WHAT IS EXPECTED: Bring together all lines of the material below that contain the string "picture".

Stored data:
* Start *

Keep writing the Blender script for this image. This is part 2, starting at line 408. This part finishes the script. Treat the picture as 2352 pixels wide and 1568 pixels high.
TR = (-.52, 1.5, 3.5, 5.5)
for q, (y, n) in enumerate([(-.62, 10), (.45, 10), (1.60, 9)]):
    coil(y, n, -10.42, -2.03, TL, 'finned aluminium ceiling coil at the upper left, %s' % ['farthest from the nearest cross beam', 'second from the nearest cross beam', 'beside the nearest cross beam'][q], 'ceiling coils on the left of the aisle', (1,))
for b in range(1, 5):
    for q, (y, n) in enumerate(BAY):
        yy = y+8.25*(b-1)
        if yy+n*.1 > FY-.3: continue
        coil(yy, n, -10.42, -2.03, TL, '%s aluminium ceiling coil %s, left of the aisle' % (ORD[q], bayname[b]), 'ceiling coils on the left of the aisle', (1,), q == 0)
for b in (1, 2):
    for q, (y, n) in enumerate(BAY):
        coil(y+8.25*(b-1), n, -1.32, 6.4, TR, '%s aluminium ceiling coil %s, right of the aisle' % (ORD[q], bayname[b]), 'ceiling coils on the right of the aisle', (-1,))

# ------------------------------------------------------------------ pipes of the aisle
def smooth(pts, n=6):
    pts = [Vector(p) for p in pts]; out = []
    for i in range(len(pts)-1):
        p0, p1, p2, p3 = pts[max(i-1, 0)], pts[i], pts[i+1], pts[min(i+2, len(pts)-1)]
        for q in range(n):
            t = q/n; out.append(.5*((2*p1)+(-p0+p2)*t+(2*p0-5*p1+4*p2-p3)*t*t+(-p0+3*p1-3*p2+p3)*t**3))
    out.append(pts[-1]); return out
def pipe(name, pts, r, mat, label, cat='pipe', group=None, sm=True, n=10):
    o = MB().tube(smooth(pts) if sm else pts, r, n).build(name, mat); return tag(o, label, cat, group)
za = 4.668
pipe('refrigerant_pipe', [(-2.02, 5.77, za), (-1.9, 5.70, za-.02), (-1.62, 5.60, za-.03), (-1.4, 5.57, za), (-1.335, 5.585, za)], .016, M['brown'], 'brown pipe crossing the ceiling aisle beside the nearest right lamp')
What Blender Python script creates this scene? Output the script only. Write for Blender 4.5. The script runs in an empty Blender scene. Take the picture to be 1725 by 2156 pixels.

* End *

REPLY TO THE EXERCISE:
Keep writing the Blender script for this image. This is part 2, starting at line 408. This part finishes the script. Treat the picture as 2352 pixels wide and 1568 pixels high.
What Blender Python script creates this scene? Output the script only. Write for Blender 4.5. The script runs in an empty Blender scene. Take the picture to be 1725 by 2156 pixels.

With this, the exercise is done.